(Data):
|---|
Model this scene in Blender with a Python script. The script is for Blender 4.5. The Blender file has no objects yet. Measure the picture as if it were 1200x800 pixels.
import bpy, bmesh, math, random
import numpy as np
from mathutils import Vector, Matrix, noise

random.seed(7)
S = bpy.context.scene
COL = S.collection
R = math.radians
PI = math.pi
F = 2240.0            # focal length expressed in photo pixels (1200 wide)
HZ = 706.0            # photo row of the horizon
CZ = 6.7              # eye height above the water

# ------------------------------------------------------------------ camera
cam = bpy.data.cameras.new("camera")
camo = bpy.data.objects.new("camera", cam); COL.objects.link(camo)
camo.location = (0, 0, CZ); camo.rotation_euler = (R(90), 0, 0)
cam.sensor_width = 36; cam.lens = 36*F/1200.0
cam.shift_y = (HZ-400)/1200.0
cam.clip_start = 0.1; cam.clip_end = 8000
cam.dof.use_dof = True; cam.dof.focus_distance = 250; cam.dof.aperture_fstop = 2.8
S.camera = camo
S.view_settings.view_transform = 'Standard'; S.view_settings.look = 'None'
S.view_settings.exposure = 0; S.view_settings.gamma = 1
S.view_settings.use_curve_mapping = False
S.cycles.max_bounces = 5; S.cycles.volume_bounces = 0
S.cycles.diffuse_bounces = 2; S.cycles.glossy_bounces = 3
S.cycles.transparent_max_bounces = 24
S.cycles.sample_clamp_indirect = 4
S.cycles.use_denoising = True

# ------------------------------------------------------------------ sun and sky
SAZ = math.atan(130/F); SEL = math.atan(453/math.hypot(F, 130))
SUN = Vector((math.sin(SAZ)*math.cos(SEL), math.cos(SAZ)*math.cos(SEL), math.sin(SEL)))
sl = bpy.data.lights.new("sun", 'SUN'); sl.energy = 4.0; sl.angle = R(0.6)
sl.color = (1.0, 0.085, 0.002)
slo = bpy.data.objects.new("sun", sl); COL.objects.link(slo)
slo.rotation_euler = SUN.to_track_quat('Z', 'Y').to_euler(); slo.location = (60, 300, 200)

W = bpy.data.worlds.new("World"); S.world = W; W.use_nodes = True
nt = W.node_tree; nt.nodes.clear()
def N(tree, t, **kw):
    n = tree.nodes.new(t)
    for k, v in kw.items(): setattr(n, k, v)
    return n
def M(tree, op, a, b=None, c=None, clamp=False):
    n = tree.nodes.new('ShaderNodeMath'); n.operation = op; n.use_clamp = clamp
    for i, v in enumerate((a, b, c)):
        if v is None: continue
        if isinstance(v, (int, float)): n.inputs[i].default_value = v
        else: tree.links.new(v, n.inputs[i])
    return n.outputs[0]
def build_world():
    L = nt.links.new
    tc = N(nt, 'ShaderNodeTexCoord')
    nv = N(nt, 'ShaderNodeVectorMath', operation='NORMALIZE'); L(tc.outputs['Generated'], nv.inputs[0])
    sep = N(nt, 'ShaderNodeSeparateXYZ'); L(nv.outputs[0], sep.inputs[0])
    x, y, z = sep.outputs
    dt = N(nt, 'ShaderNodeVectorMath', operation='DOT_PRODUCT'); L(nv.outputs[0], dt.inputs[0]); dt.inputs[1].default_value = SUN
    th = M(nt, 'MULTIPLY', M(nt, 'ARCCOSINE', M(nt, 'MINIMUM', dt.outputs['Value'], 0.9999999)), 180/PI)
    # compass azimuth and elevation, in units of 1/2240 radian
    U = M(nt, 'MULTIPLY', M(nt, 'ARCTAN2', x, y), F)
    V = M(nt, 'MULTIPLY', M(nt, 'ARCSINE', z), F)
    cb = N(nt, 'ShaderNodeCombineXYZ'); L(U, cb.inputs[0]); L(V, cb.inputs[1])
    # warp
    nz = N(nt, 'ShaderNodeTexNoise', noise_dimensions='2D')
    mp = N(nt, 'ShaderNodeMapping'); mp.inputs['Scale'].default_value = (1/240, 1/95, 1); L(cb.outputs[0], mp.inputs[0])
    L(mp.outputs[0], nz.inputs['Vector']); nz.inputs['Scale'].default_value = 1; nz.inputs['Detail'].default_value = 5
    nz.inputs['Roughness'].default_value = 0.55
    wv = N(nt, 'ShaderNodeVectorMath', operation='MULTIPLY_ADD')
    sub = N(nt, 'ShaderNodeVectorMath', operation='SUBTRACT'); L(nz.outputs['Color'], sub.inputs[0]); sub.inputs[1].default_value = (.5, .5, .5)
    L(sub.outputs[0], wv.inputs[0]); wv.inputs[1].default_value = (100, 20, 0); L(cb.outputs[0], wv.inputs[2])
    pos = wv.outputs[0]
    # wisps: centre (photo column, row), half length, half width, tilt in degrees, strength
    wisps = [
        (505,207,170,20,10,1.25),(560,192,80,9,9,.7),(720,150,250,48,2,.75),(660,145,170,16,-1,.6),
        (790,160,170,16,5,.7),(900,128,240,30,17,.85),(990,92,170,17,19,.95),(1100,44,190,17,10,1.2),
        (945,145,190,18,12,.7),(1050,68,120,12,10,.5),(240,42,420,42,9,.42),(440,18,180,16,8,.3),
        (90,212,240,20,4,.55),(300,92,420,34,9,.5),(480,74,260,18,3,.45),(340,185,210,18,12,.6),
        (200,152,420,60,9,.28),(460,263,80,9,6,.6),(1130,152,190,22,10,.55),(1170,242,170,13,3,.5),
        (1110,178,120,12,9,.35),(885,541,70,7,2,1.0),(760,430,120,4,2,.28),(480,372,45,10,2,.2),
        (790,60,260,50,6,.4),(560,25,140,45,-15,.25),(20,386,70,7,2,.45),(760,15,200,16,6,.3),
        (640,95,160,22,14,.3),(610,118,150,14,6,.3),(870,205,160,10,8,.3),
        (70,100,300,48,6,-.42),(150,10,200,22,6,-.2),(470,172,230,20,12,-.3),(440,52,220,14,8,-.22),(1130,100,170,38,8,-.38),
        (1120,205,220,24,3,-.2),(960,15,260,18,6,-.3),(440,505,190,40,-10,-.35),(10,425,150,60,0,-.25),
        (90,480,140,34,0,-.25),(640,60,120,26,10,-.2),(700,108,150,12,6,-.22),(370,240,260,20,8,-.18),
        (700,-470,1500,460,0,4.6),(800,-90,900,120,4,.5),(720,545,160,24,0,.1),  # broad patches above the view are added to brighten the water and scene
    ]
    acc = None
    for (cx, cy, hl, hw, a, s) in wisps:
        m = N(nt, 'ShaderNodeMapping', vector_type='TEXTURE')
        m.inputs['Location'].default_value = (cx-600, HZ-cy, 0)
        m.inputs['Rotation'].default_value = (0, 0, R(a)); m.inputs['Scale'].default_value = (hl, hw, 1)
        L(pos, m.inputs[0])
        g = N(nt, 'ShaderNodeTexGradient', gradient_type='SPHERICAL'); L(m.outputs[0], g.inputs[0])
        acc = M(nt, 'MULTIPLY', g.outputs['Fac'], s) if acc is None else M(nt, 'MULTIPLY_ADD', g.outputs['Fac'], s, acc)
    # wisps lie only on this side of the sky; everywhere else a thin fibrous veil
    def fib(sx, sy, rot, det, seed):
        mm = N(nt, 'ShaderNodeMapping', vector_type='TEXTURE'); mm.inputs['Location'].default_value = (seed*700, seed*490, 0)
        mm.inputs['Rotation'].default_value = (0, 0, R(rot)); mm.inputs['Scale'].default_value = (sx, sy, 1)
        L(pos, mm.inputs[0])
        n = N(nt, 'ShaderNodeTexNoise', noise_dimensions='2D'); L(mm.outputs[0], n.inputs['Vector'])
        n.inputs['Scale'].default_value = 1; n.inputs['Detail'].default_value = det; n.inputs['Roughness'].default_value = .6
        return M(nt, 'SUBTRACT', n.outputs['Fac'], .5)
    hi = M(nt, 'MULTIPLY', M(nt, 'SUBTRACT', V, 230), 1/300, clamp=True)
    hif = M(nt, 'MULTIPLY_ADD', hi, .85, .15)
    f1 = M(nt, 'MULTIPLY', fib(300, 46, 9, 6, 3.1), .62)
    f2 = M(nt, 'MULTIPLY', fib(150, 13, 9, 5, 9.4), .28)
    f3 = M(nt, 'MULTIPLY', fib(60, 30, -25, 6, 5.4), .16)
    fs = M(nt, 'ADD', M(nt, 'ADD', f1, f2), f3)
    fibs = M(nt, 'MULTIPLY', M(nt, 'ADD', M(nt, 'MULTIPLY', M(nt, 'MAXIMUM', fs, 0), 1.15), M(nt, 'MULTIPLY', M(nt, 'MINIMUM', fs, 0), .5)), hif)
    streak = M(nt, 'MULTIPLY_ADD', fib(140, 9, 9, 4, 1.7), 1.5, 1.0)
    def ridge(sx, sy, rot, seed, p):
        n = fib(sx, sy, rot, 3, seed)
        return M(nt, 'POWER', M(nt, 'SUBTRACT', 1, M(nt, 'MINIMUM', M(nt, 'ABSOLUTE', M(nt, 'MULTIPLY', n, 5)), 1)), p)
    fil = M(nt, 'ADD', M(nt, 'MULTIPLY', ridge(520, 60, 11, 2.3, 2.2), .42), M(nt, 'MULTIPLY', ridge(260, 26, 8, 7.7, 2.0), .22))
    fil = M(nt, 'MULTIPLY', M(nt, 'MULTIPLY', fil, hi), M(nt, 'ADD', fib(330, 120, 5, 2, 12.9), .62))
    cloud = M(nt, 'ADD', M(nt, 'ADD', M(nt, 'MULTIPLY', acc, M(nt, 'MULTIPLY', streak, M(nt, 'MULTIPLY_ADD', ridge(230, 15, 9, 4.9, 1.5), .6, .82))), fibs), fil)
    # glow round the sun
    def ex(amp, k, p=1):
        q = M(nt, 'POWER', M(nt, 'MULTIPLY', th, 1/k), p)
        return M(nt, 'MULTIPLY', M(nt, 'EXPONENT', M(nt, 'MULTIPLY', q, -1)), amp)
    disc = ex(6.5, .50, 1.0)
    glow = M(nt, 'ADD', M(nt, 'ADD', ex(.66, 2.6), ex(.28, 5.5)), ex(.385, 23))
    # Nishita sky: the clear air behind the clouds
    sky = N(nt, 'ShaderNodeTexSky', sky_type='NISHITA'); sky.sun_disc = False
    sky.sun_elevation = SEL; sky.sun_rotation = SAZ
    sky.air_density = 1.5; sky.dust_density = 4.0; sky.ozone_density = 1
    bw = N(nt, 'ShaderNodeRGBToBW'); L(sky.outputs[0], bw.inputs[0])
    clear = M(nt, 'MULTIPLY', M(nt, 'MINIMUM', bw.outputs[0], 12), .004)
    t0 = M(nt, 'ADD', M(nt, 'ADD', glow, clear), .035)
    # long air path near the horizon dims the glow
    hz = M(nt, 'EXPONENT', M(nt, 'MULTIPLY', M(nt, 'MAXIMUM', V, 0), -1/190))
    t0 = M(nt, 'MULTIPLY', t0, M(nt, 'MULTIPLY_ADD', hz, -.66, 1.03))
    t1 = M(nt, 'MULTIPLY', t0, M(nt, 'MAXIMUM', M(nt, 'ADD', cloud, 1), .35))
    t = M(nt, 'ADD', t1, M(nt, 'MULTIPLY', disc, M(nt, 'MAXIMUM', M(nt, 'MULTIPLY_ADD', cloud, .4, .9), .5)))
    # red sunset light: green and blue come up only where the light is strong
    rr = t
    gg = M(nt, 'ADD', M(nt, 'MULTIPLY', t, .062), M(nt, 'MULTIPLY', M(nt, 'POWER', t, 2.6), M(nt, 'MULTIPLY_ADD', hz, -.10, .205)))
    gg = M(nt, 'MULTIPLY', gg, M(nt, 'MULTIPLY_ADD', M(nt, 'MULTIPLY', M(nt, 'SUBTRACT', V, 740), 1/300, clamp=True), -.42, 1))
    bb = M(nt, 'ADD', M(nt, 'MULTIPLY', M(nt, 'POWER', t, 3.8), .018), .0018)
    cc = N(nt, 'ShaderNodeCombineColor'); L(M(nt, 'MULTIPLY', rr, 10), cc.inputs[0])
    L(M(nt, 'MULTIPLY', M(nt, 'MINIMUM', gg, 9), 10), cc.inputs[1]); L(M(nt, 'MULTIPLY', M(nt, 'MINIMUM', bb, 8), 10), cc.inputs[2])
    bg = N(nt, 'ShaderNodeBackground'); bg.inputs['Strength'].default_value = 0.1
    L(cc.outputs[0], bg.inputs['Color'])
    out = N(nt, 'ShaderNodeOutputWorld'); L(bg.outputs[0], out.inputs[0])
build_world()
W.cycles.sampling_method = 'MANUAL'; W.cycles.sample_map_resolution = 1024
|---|
(Your goal): Quote only the stretch of lines that starts the data above and ends with the line containing "S.cycles.use_denoising = True", both included.

(Written answer):
Model this scene in Blender with a Python script. The script is for Blender 4.5. The Blender file has no objects yet. Measure the picture as if it were 1200x800 pixels.
import bpy, bmesh, math, random
import numpy as np
from mathutils import Vector, Matrix, noise

random.seed(7)
S = bpy.context.scene
COL = S.collection
R = math.radians
PI = math.pi
F = 2240.0            # focal length expressed in photo pixels (1200 wide)
HZ = 706.0            # photo row of the horizon
CZ = 6.7              # eye height above the water

# ------------------------------------------------------------------ camera
cam = bpy.data.cameras.new("camera")
camo = bpy.data.objects.new("camera", cam); COL.objects.link(camo)
camo.location = (0, 0, CZ); camo.rotation_euler = (R(90), 0, 0)
cam.sensor_width = 36; cam.lens = 36*F/1200.0
cam.shift_y = (HZ-400)/1200.0
cam.clip_start = 0.1; cam.clip_end = 8000
cam.dof.use_dof = True; cam.dof.focus_distance = 250; cam.dof.aperture_fstop = 2.8
S.camera = camo
S.view_settings.view_transform = 'Standard'; S.view_settings.look = 'None'
S.view_settings.exposure = 0; S.view_settings.gamma = 1
S.view_settings.use_curve_mapping = False
S.cycles.max_bounces = 5; S.cycles.volume_bounces = 0
S.cycles.diffuse_bounces = 2; S.cycles.glossy_bounces = 3
S.cycles.transparent_max_bounces = 24
S.cycles.sample_clamp_indirect = 4
S.cycles.use_denoising = True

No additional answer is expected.